Up to 18 months in prison recommended in plea agreement

Posted: Thursday, August 30, 2001

A man who threatened to shoot himself while holding police at bay at a church on Glacier Highway in April pleaded guilty to a charge of felony assault Wednesday.

James Onstott, 62, also pleaded guilty to one count of violating probation at a Juneau Superior Court hearing.

The original Juneau grand jury indictment included eight additional counts of felony assault for each person who was in the church at the time of the standoff.

A recommendation of no more than 18 months in prison for the assault and nine months for violation of probation was included in the plea agreement.

Judge Patricia Collins will sentence Onstott on Sept. 25 and can accept the terms of the recommendation, reduce or increase the amount of jail time.

"We offered the plea in the interest of justice and in the interest of a resolution to the case," said Assistant District Attorney David Brower.

Brower said Onstott walked into the United Pentecostal Church of Juneau on the evening of April 8 carrying a gun. Onstott was on probation from a previous stalking conviction and was restricted from entering the church and from seeing his ex-wife, Brower said.

A member of the congregation called police and when officers arrived, Onstott pulled the gun out of his pocket and held it to his head, Brower said.

Onstott did not point the gun at anyone in the church but did fire one shot, Brower said. Onstott was in the church asking for his

estranged wife, who had managed to hide in a Sunday school classroom. After a lengthy standoff with police, Onstott handed the gun over and was arrested, Brower said.

Police originally charged Onstott with felony burglary, stalking, terroristic threatening and misconduct involving weapons.

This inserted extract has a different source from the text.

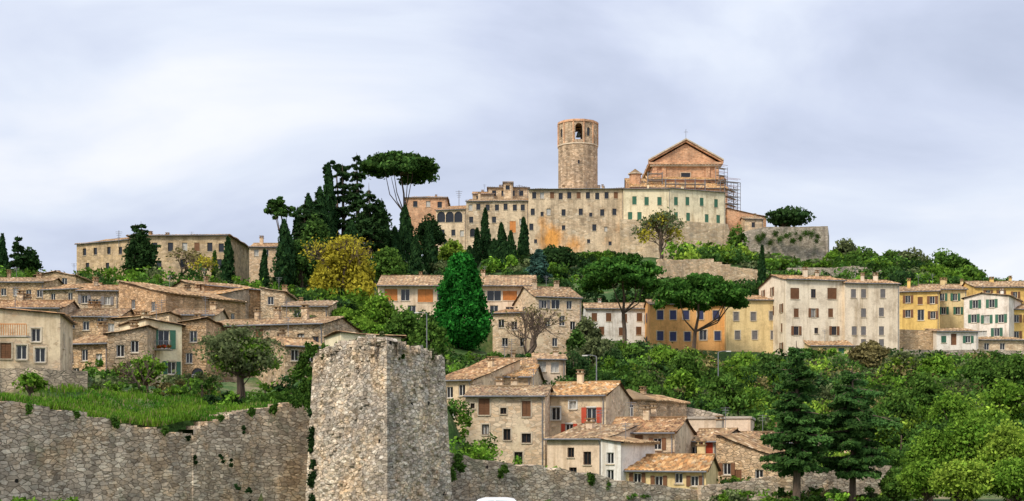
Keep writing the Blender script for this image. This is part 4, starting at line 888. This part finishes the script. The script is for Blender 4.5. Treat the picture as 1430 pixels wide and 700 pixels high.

Despite the plea agreement, Collins said he could receive up to five years for the felony assault charge with a possible fine of up to $50,000 and a mandatory surcharge of $100.

Onstott wiped tears from his eyes as Collins asked him if he understood the rights he was giving up by pleading guilty.

"Technically I am guilty of what it is ...," Onstott said. "I can't plead innocent when I am technically guilty. I told him (attorney David Seid) I would plead guilty and I think it's in my best interest to do that."